Inghams Group, Australia’s largest poultry producer, has reported a 10.2 per cent decrease in net profit, landing at $90 million for the 2024–25 financial year. The company attributed the drop primarily to a reduction in the number of leases held. Inghams specialises in producing and marketing a range of poultry products, serving both retail and foodservice customers across Australia and New Zealand. The company operates integrated facilities, including hatcheries, feed mills, and processing plants.
The company has declared a fully franked dividend of 19 cents per share, a slight decrease of 1 cent from the previous year. Looking ahead, Inghams anticipates underlying earnings for the current financial year to fall within the range of $215 million to $230 million. However, the company noted that earnings are expected to be heavily skewed towards the second half of the year. This weighting reflects the impact of weaker trading conditions observed in the fourth quarter of fiscal year 2025, as well as the anticipated benefits from ongoing operational changes.

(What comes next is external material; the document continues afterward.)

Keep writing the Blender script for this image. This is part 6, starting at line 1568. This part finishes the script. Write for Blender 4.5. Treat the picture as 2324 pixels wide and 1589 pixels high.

While the group projects a marginal increase in core poultry volumes for the 2025–26 financial year, it also anticipates a slight decrease in net selling prices. This expected price reduction is attributed to a combination of customer pricing outcomes, subdued conditions in the wholesale market, and an overall competitive environment.
In response to these challenges, Inghams has announced a series of cost reduction initiatives targeting labour, procurement, and site-level operations. These initiatives are projected to generate annualised savings of between $60 million and $80 million, providing a significant boost to the company’s bottom line and offsetting some of the pressures on profitability.